Flexible design and dynamic utilization of adaptive scalable multi-core systems

Multiprocessor Systems-on-Chip (MPSoCs) are a promising solution to fulfill the performance requirements of embedded high performance computing applications, because of their parallel execution model. However, MPSoCs have a fixed hardware architecture where only the software can be adapted to a specific request. On the contrary, Field Programmable Gate Arrays (FPGAs) provide a very flexible and reprogrammable hardware architecture. This means, the hardware topology, the memory and the processor's microarchitecture of an FPGA system can be adapted at design- and at runtime to the application requirements. This dissertation introduces the holistic RAMPSoC (Runtime Adaptive MPSoC) approach, which combines the multiprocessor system performance, the reconfigurable system flexibility and the parallelism of FPGAs. RAMPSoC consists of three main components: the heterogeneous runtime adaptive MPSoC architecture, a user-guided design methodology and a runtime operating system. RAMPSoC supports the runtime adaptation of the processors, the communication infrastructure and the accelerators resulting in a high energy efficiency. To support the runtime adaptation of the communication infrastructure and to analyze the communication patterns of the applications at runtime, the novel hybrid Star-Wheels Network-on-Chip was developed. To hide the complexity of this novel hardware architecture, a user-guided design methodology was developed.

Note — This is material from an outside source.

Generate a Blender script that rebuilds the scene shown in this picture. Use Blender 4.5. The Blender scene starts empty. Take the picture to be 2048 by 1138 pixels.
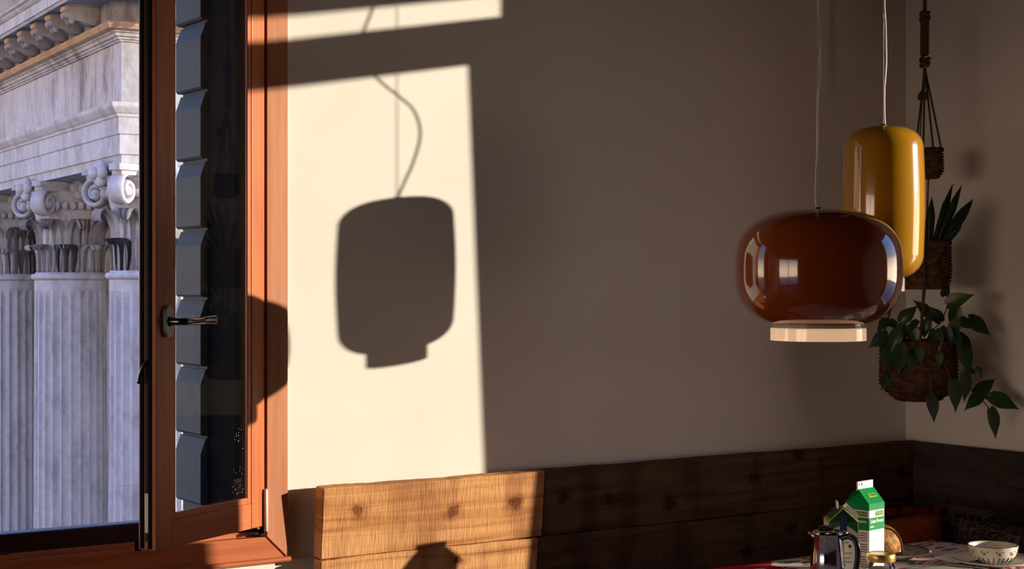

This design methodology analyzes and partitions MATLAB code or C/C++ code, and it generates the appropriate hardware architecture including the configuration files for the FPGA. To manage the runtime adaptation of the software and the hardware and to virtualize the RAMPSoC architecture, a special abstraction layer called RAMPSoC Virtual Machine (RAMPSoCVM) has been developed, which uses a special purpose operating system called CAP-OS (Configuration Access Port - Operating System) to schedule and map the applications onto the RAMPSoC architecture. The benefits of the RAMPSoC approach have been demonstrated using various real-world applications from different domains, such as signal processing, image processing and bioinformatics.